Over several centuries the Patience puzzle has appeared in many, many forms and has been the subject of countless patents both in the US and Europe. Noo tanglement set can be considered complete without some form of this puzzle and almost every commercial set includes one. It is still produced today - in metal, wood, and plastic - by everyone from small-volume craftsmen to Asian factories.

It has been known by several names, including The Puzzling Rings, Meleda, The Devil's Needle, Baguenaudier ("Time-Waster" in French), Tiring Irons, Prisoner's Lock, Cardan's Rings (after the famous mathematician Girolamo Cardano who lived from 1501 to 1576 in Italy, who described it in his 1550 book De Subtilitate Rerum, published in Nuremberg), and the Chinese Rings Puzzle - in the orient it was known as the "Delay-Guest Instrument." It has been put to practical use as a lock.

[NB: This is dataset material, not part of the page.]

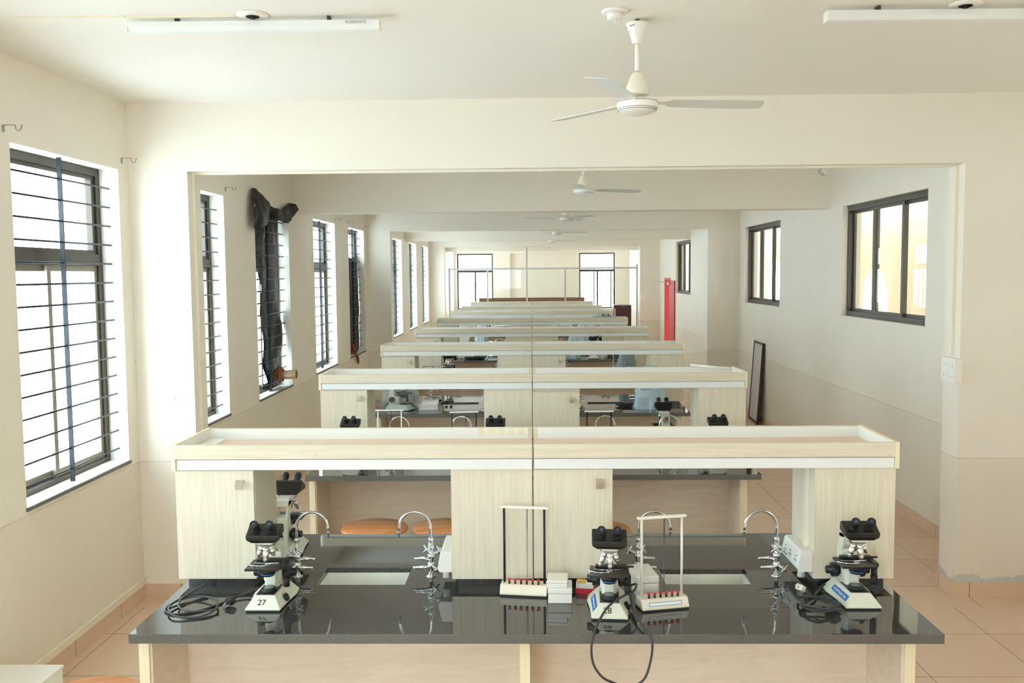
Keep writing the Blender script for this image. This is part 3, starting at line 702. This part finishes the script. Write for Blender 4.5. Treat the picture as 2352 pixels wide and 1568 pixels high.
for i in range(44):
    a = i*2*math.pi/13; rx = .072 + .008*math.sin(i*1.7); ry = .062 + .006*math.cos(i*2.3)
    pts.append((1.152+rx*math.cos(a), 3.625+ry*math.sin(a), z0+.0012*i*.45+.004*(i%3)))
pts = [(1.24,3.84,.87),(1.20,3.80,.855)] + [(1.16,3.73,z0+.01)] + pts[6:] + [(1.09,3.70,.87),(1.105,3.76,.868)]
cord('power_cord',pts,.0048,'grey coiled power cord beside the microscope with the blue label',k=4)
plug('white_plug',(1.135,3.80,.862),(R(60),0,R(-60)),'white','white three pin plug on the grey coiled cord at right')
# reagent racks
def make_rack(rodmat, glass=True, lab=False):
    e = empty('tube_rack',(0,0,.84))
    MB().prism([(0,.006),(.0,.014),(.014,.040),(.022,.046),(.085,.046),(.088,.006)],-.1,.1,'x').build('rack_base','ivory',e,bevel=.003)
    MB().box(-.098,.098,.002,.086,0,.006).build('rubber_foot','rubber',e)
    for i in range(6):
        x = -.062+i*.0248; m = MB(); m.cyl((x,.030,.046),(x,.030,.060),.0045,n=10); s_ = m.build('knob_stem','black',e)
        MB().lathe([(.005,0),(.0072,.003),(.0072,.007),(.003,.0095)],(x,.030,.059),12).build('red_knob','red',s_)
    for x in (-.086,.086): MB().cyl((x,.05,.046),(x,.05,.372),.0052,n=12).build('upright_rod',rodmat,e)
    MB().box(-.104,.104,.041,.059,.366,.377,bev=.003).build('crossbar','white',e)
    if glass: MB().cyl((.012,.055,.046),(.012,.055,.366),.0034,n=10).build('glass_tube','tubeglass',e)
    if lab:
        M_ = Matrix.Rotation(R(62),4,'X')
        m = MB(); m.slab((0,1),(-.07,.07),(-.008,.008),0,.0004,[(-.068,.068,-.006,.006)]); q = m.build('scale_label','blue',e); q.location = (-.0,.0065,.0275); q.rotation_euler = (R(62),0,0)
        MB().box(-.068,.068,-.006,.006,-.0002,.0002).build('label_face','paper',q)
    return e
rk = make_rack('black'); rk.location = (-.046,3.765,.84); rk.rotation_euler = (0,0,R(-7.7)); tag(rk,'tube rack with two black rods and six red knobs on the nearest bench','tube rack','tube racks')
rk2 = make_rack('white',True,True); rk2.location = (.532,3.608,.84); rk2.rotation_euler = (0,0,R(13)); tag(rk2,'ivory tube rack with white rods beside the microscope numbered 28','tube rack','tube racks')
for src,x,y,rz,lb in ((rk2,-1.045,6.56,0,'white rodded tube rack left of the left sink on the second bench row'),
                   (rk,-.487,6.45,6,'black rodded tube rack near the left sink of the second bench row'),
                   (rk,.475,6.45,0,'black rodded tube rack at the right of the second bench row'),
                   (rk2,-1.07,9.76,20,'white rodded tube rack behind the plastic wrapped microscope'),
                   (rk,.50,9.25,80,'black rodded tube rack beside the middle cupboard of the third bench row')):
    dup(src,(x,y,.84),R(rz),lb)
# white slide boxes
def wbox(loc, rz, w_, d_, h, label, lid=True):
    e = empty('slide_box', loc, R(rz), label, 'box', 'white plastic slide boxes')
    MB().box(-w_/2,w_/2,0,d_,0,h*.62,bev=.003).build('box_body','white',e)
    MB().box(-w_/2-.001,w_/2+.001,-.001,d_+.001,h*.64,h,bev=.004).build('lid','white',e)
    return e
wbox((.108,3.69,.84),-2,.098,.115,.062,'white slide box right of the black rodded rack, under another box')
wbox((.096,3.694,.9025),-4,.084,.105,.032,'smaller white box stacked on the slide box beside the black rodded rack')
wbox((.478,3.775,.84),8,.10,.17,.085,'white slide box standing behind the ivory rack with white rods')
wbox((-1.045,9.08,.84),12,.19,.17,.055,'white box on the third bench row, under another white box')
wbox((-1.03,9.11,.8955),5,.17,.12,.03,'white box on top of another on the third bench row')
e = empty('card_packet',(.222,3.80,.84),R(-8),'red, white and yellow card packet behind the microscope numbered 28','packet')
MB().box(-.045,.04,0,.05,0,.022,bev=.001).build('red_sleeve','red',e); MB().box(-.044,.03,.004,.052,.0225,.045,bev=.001).build('white_tray','paper',e); MB().box(-.04,-.005,.004,.04,.0455,.052).build('yellow_flap','yellow',e)

# ------------------------------------------------------------------ covers
def cover(name, mat, w_, d_, h, seed, top=.55, solid=True):
    m = MB(); rings = []; n = 36
    for i in range(15):
        t = i/14; z = h*t; sx = w_/2*(1+.10*(1-t) - (1-top)*max(0,t-.45)/.55*.8); sy = d_/2*(1+.08*(1-t) - .35*max(0,t-.5))
        if i == 14: sx *= .75; sy *= .75
        ring = []
        for k in range(n):
            a = 2*math.pi*k/n; c,s_ = math.cos(a),math.sin(a)
            r = 1/((abs(c)**3.2+abs(s_)**3.2)**(1/3.2))
            f = 1 + .035*math.sin(5*a+seed+t*2)*(1-t*.4) + .025*math.sin(13*a+seed*2+t*5) + .11*noise.noise(Vector((c*2.4,s_*2.4,t*4+seed)))
            ring.append((c*r*sx*f, s_*r*sy*f, z + .012*noise.noise(Vector((c*3,s_*3,seed+t)))*(1 if i else 0)))
        rings.append(ring)
    m.loft(rings,True,False); return m
def put_cover(name, mat, loc, rz, w_, d_, h, seed, label, cat='cover', group=None):
    o = cover(name,mat,w_,d_,h,seed).build(name,mat); o.location = loc; o.rotation_euler = (0,0,R(rz)); tag(o,label,cat,group); return o
oc = put_cover('dust_cover','bluecover',(1.185,9.17,.84),0,.27,.21,.42,1.3,'pale blue printed dust cover over a microscope on the third bench row')
text('cover_print','OLYMPUS',.024,'navy',oc,(-.065,-.140,.205),(R(90),R(180),0),.0006)
put_cover('dust_cover','greycover',(1.22,11.80,.84),0,.22,.18,.40,4.1,'grey blue dust cover at the right of the fourth bench row')
put_cover('dust_cover','bluecover',(.66,14.65,.84),0,.2,.2,.36,2.1,'pale blue dust cover left of the microscope on the fifth bench row')
put_cover('dust_cover','bluecover',(.93,17.2,.84),10,.2,.16,.40,6.1,'pale blue dust cover on the right half of the sixth bench row')
put_cover('dust_cover','bluecover',(-.95,17.25,.84),0,.24,.2,.40,7.7,'pale blue dust cover on the left half of the sixth bench row')
put_cover('plastic_bag','clear',(-1.33,9.13,.84),-4,.34,.27,.40,3.7,'clear polythene bag wrapped around a microscope on the third bench row','bag')
dup(sc4,(-1.212,9.075,.84),R(65),'microscope wrapped in clear polythene on the third bench row')
def tangle(cx,cy,rx,ry,n,label,seed):
    rnd = random.Random(seed); P = []
    for i in range(n):
        a = i*2.2; P.append((cx+rx*math.cos(a)*rnd.uniform(.5,1), cy+ry*math.sin(a)*rnd.uniform(.5,1), .8455+rnd.uniform(0,.022)))
    cord('cord_tangle',P,.005,label,mat='rubber',k=5)
tangle(.93,9.27,.10,.07,26,'tangle of black cords left of the pale blue printed dust cover',3)
tangle(-.95,14.6,.22,.08,26,'tangle of black cords on the left of the fifth bench row',5)
# lying items on trays
e = MB().box(0,.072,0,.17,0,.011,bev=.001).build('white_tile_offcut','white'); e.location = (-1.525,4.09,.879+.595-.0528); e.rotation_euler=(0,0,R(0)); tag(e,'white plastic offcut lying in the left end of the nearest tray','offcut')
e = MB().cyl((1.215,7.02,1.488),(1.505,6.88,1.472),.009,n=10).build('plastic_strip','white'); tag(e,'white plastic strip leaning across the right end of the second tray','strip','white plastic strips')
e = MB().cyl((1.20,6.80,1.4306),(1.33,6.76,1.4306),.009,n=10).build('plastic_strip','white'); tag(e,'short white plastic strip lying in the right end of the second tray','strip','white plastic strips')
e = MB().box(1.2,1.42,9.42,9.60,1.4225,1.475,bev=.004).build('foam_block','white'); tag(e,'white foam block in the right end of the third tray','block')
def cloth():
    m = MB(); rings = []
    for i in range(12):
        rings.append([(.93+.5*i/11, 14.9+.26*j/7, 1.43+.012+ .10*abs(noise.noise(Vector((i*.5,j*.7,2))))*math.sin(math.pi*i/11)+.05*math.sin(math.pi*i/11)) for j in range(8)])
    m.loft(rings,False,True,False); o = m.build('plastic_wrap','bluecover'); s = o.modifiers.new('thick','SOLIDIFY'); s.thickness = .004; tag(o,'crumpled plastic wrap on the right end of the fifth tray','wrap')
cloth()

# ------------------------------------------------------------------ stools
def make_stool():
    e = empty('stool',(0,0,0))
    MB().lathe([(.001,.488),(.20,.488),(.215,.493),(.223,.502),(.223,.510),(.217,.519),(.001,.520)],(0,0,0),40).build('seat','stool',e)
    for a in range(4):
        c,s_ = math.cos(R(45+90*a)),math.sin(R(45+90*a)); MB().cyl((c*.12,s_*.12,.49),(c*.19,s_*.19,0),.012,n=10).build('leg','stoolleg',e)
    m = MB(); m.tube([(.165*math.cos(R(t)),.165*math.sin(R(t)),.2) for t in range(0,361,15)],.007,8); m.build('foot_ring','stoolleg',e)
    m = MB(); m.tube([(.125*math.cos(R(t)),.125*math.sin(R(t)),.482) for t in range(0,361,15)],.008,8); m.build('seat_ring','stoolleg',e)
    return e
s0 = make_stool(); s0.location = (-1.063,5.99,0); tag(s0,'round orange wooden stool behind the nearest bench, leftmost of that row','stool','round wooden stools')
for x,y,lb in ((-.585,5.995,'round orange stool behind the nearest bench, next to the middle cupboards'),(.425,5.92,'round orange stool mostly hidden behind the nearest bench, right of the middle'),(-1.79,3.50,'round orange stool cropped by the bottom edge, left of nearest bench')):
    dup(s0,(x,y,0),R(20),lb)
e = empty('floor_box',(-2.64,3.7,0),0,'white wooden box on the floor at the bottom left against the wall','box')
MB().box(0,.32,0,.62,.0,.285).build('box_body','whitelam',e,bevel=.002); MB().box(-.0,.325,-.005,.625,.2855,.30).build('box_lid','white',e,bevel=.002)
# leaning board
e = empty('framed_board',(3.245,13.43,.004),0,'grey framed board leaning against the right wall between bench rows','board')
e.rotation_euler = (0,R(3.6),R(-3.5))
m = MB(); 
for a in ((-.34,.34,0,.03),(-.34,.34,1.14,1.17),(-.34,-.315,.03,1.14),(.315,.34,.03,1.14)): m.box(-.012,.022,*a)
m.build('board_frame','dbrown',e); MB().box(-.004,.012,-.315,.315,.03,1.14).build('board_panel','mirror',e)

# ------------------------------------------------------------------ ceiling fans
def make_fan():
    e = empty('ceiling_fan',(0,0,CE))
    MB().cyl((0,0,0),(0,0,-.035),.010,n=12).build('hook','dbrown',e)
    MB().lathe([(.02,-.108),(.024,-.104),(.028,-.085),(.045,-.035),(.053,-.020),(.052,-.017),(.04,-.018),(.01,-.022)],(0,0,0),28).build('canopy','white',e)
    r = MB(); r.cyl((0,0,-.02),(0,0,-.30),.011,n=14); r.build('down_rod','white',e); MB().cyl((0,0,-.108),(0,0,-.122),.0115,n=14).build('rod_collar','beige',e)
    MB().lathe([(.014,-.235),(.018,-.232),(.026,-.242),(.038,-.270),(.049,-.300),(.055,-.328),(.050,-.336),(.012,-.334)][::-1],(0,0,0),28).build('lower_canopy','ivory',e)
    MB().lathe([(.001,-.425),(.045,-.424),(.062,-.416),(.075,-.414),(.088,-.405),(.092,-.398),(.093,-.372),(.088,-.362),(.05,-.352),(.02,-.342),(.001,-.342)],(0,0,0),36).build('motor_housing','white',e)
    for zz,rr in ((-.369,.0935),(-.399,.0925),(-.406,.0885)): MB().lathe([(rr-.004,zz-.0012),(rr,zz-.0012),(rr,zz+.0012),(rr-.004,zz+.0012)],(0,0,0),36).build('groove_ring','darksteel',e)
    for a in (0,120,240):
        m = MB(); T = Matrix.Rotation(R(a),4,'Z') @ Matrix.Translation((0,0,-.372)) @ Matrix.Rotation(R(-9),4,'X')
        out = [(.135,-.035),(.16,-.052),(.30,-.058),(.50,-.060),(.575,-.058),(.595,-.02),(.60,.03),(.585,.052),(.45,.056),(.30,.052),(.17,.045),(.14,.03)]
        vs = [T @ Vector((x,y,.0015)) for x,y in out] + [T @ Vector((x,y,-.0015)) for x,y in out]; n = len(out)
        m._add(vs,[tuple(range(n)),tuple(range(2*n-1,n-1,-1))]+[(i,(i+1)%n,n+(i+1)%n,n+i) for i in range(n)]); bl = m.build('blade','blade',e)
        q = MB(); P = [(.075,-.018),(.175,-.028),(.185,0),(.175,.028),(.075,.018)]; vs = [T @ Vector((x,y,.005)) for x,y in P] + [T @ Vector((x,y,.0018)) for x,y in P]
        q._add(vs,[(0,1,2,3,4),(9,8,7,6,5)]+[(i,(i+1)%5,5+(i+1)%5,5+i) for i in range(5)]); q.build('blade_bracket','white',bl)
    return e
f0 = make_fan(); f0.location = (.487,4.256,CE); f0.rotation_euler = (0,0,R(8)); tag(f0,'white three blade ceiling fan nearest the camera','fan','white ceiling fans')
for y,a,lb in ((8.62,22,'white ceiling fan second from the camera, between the first two beams'),(12.95,65,'white ceiling fan third from the camera, below the second beam'),(17.5,0,'white ceiling fan fourth from the camera, seen in the distance'),(21.9,15,'small distant white ceiling fan, fifth from the camera'),(26.5,40,'farthest white ceiling fan, hardly showing below the far beam')):
    dup(f0,(.487,y,CE),R(a),lb)
text('fan_lettering','mpton',.012,'ink',f0,(-.033,-.0335,-.034),(R(75),0,R(-52)),.0003)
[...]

Cardan's Rings was included as number V in Chapter X of Hoffmann's 1893 classic "Puzzles Old and New." Slocum found an advertisement for the puzzle in the 1785 catalogue of Peter Catel in Berlin, where it was called the Nuremberg Trifle. Slocum notes that in Germany it was also known as Zankeisen (quarrel iron) and by using this name it can be traced back to 1541. According to David Darling, the earliest European reference is from about 1500 in problem #107 of De Viribus Quantitatus by Luca Pacioli. According to the Wolfram Mathworld site, Stewart Culin (1858-1929) avers the puzzle was invented by the Chinese general Hung Ming, who lived from 181 to 234 A.D.

Many puzzlers consider this to be among the top puzzles of all time.